SHONA Congo


Monday, March 28, 2011

A New Documentary


Teaching English to adults here in Brooklyn, I work with mostly Spanish speaking immigrants. Then I go home and call the SHONA women in Goma. The transition from Spanish to Swahili, can be a bit confusing sometimes. In the past year, I think Argentine and Mapendo have heard me increasingly throwing in words like "bueno", in the midst of a sentence in Swahili. It never seems to throw them though. Congo, if nothing else, is a country quite comfortable with mixing languages, even unfamiliar ones.

But mostly I find the connection between my students here and the women in Congo surprisingly close. They're all trying to find a way to build a better life. For themselves and for their families. I suppose that is what we are all doing. They've left their homes, their comfort zones, and each step forward also poses a new question.

Which is why I am looking forward to watching the new documentary on PBS tomorrow night.

It is called "Pushing the Elephant" and it follows the story of a Congolese refugee, a woman who fled to the US with 9 of her 10 children. It follows her story years later, caught between here and there. Moreover it follows her story as she is reunited with the daughter who was left behind.

It seems to me that all of our lives are part of this struggle. This struggle to merge the past with the future and come out with a world that we can live in.
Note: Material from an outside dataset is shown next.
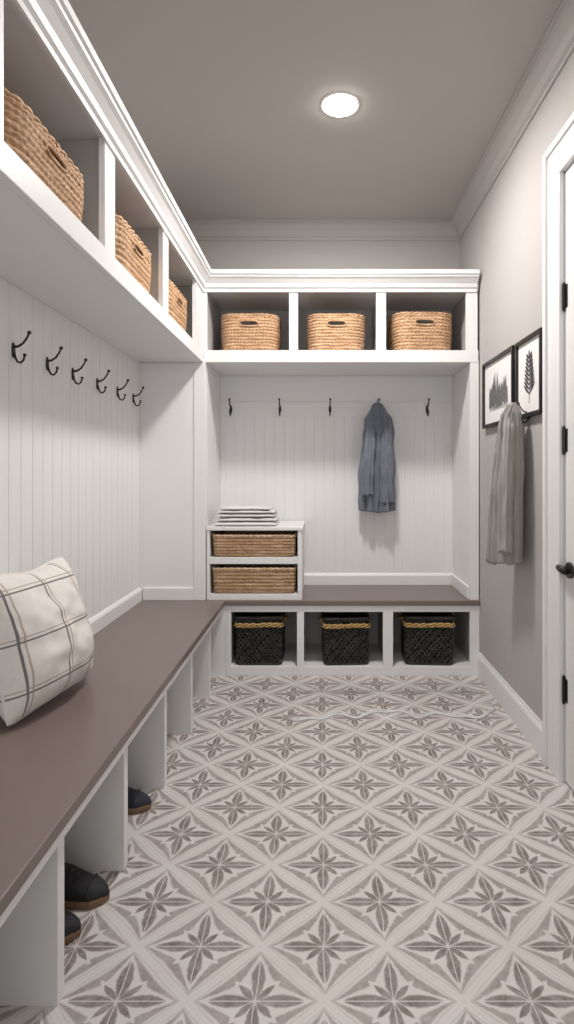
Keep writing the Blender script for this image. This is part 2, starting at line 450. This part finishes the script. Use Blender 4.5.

Pushing the Elephant was made by a program called Women Making Movies. I haven't seen it yet myself, and from the trailer I can see that there are difficult political and ethnic questions bubbling under the surface. But it poses an interesting question and I will definitely be tuning in.

Check it out Tuesday night, March 29th, on Independent Lens on PBS.

Wednesday, March 16, 2011

Our Wholesale Order


As some of you may have noticed, I seem to have disappeared.

Sorry about that. I have not actually so much disappeared as I have been trapped in my house, literally. There have been so many boxes, as we have been assembling our first large wholesale order, that I could barely see my way out of the apartment.

But finally we have been able to ship the boxes on to our wholesale customer, and that is who I would like to introduce right here.

Check out www.globalgirlfriend.com and you will find an online, fair trade store. The store was started in 2003 by a woman named Stacey Edgar. It sells fair trade items made by women around the world and is a great way to support small projects with all kinds of different purchases.

I must admit I am a cynic. People often mistake me for an optimist because I do things like start SHONA, with nothing but what appears to be blind hope.

But actually, when it comes to "do-gooder" operations I am often the biggest cynic of them all. I have seen a lot of programs that don't do what they promise to do, and a lot of broad claims about changing the world that translate into something else entirely on the ground.

So I am happy to recommend Global Girlfriend to you. They started as a one woman project, and have grown to over a million dollar enterprise. Yet still they are interested in working with us, as tiny as we might be. In fact Stacey Edgar herself has more or less bent over backwards to work with us, to help support us.

So check out their website and buy something that truly does support women around the globe. Or buy Stacey's new book which even has a small section on Argentine (check out the beginning of chapter 2, to see Argentine make her print debut!)


And send our many thanks to the people at Global Girlfriend for taking a chance on small group of women in Eastern Congo!